- [WHAT IS REQUIRED]: Using the data below, output the first line and every line after it up to and including the line containing "COL = SC.collection", exactly as written and with nothing added.
§
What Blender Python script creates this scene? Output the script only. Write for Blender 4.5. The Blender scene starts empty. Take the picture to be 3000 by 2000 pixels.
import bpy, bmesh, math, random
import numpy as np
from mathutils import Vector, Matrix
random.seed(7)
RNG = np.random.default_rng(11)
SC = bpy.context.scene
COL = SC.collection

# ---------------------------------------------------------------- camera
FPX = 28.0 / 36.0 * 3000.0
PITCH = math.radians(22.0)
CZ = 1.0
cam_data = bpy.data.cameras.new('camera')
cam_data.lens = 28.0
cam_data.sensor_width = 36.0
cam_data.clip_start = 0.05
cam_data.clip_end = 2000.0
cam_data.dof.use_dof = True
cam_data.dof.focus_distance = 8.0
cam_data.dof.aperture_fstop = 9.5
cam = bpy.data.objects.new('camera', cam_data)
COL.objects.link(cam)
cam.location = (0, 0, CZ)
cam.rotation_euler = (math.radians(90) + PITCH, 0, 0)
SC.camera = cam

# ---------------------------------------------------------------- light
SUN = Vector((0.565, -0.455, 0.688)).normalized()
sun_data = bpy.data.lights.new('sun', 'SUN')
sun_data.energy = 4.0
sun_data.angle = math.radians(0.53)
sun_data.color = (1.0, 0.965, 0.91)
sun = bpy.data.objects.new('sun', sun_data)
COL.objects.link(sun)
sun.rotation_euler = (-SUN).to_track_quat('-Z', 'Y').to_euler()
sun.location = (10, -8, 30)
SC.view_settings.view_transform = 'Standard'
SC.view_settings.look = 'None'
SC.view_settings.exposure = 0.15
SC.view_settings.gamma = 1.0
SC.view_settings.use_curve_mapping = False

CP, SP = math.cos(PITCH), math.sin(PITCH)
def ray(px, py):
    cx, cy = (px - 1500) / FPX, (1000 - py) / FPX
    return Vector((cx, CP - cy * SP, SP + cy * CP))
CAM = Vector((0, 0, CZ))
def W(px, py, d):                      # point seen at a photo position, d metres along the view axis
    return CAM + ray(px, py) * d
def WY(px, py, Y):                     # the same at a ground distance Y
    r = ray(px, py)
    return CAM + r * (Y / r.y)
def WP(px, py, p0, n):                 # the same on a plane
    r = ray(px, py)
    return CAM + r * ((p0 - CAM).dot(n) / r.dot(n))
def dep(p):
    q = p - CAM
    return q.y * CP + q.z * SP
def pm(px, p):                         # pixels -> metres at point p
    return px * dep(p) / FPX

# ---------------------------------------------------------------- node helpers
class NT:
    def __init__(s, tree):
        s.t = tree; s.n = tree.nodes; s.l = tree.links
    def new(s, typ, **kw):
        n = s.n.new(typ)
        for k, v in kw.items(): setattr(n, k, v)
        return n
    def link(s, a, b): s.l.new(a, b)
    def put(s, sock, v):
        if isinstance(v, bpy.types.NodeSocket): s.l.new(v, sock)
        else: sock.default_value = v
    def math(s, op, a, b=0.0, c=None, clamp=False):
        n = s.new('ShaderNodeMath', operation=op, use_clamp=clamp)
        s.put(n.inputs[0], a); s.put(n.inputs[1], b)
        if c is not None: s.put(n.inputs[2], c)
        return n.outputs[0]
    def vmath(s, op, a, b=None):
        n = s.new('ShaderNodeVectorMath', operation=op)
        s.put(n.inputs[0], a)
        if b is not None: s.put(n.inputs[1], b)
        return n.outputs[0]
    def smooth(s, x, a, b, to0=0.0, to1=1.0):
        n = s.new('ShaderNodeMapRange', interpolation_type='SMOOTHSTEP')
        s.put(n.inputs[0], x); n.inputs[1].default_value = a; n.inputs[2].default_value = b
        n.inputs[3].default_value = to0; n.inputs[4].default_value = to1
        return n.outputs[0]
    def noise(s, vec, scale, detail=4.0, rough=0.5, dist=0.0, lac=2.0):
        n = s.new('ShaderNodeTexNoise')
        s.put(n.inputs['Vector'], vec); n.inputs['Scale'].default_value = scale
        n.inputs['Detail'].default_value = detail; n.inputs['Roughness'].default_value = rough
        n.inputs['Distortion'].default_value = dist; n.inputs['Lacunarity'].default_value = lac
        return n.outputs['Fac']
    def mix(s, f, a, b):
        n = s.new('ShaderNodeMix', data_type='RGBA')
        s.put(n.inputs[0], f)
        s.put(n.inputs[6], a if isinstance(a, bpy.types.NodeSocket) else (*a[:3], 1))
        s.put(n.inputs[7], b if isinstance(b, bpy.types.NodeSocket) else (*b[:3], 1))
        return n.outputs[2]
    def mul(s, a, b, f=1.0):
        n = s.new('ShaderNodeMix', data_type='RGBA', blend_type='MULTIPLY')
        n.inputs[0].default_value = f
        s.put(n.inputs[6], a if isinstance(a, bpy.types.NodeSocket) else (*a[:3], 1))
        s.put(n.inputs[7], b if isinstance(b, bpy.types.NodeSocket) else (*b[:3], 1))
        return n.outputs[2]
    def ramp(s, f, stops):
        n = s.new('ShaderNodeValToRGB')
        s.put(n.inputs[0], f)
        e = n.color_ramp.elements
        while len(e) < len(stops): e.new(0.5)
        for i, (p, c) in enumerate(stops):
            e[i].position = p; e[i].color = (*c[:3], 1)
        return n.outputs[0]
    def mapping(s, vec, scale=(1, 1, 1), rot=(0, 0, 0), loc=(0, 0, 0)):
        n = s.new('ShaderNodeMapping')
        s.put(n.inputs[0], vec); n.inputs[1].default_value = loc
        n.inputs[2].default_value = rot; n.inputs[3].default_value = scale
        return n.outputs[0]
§
- [FULL OUTPUT]:
What Blender Python script creates this scene? Output the script only. Write for Blender 4.5. The Blender scene starts empty. Take the picture to be 3000 by 2000 pixels.
import bpy, bmesh, math, random
import numpy as np
from mathutils import Vector, Matrix
random.seed(7)
RNG = np.random.default_rng(11)
SC = bpy.context.scene
COL = SC.collection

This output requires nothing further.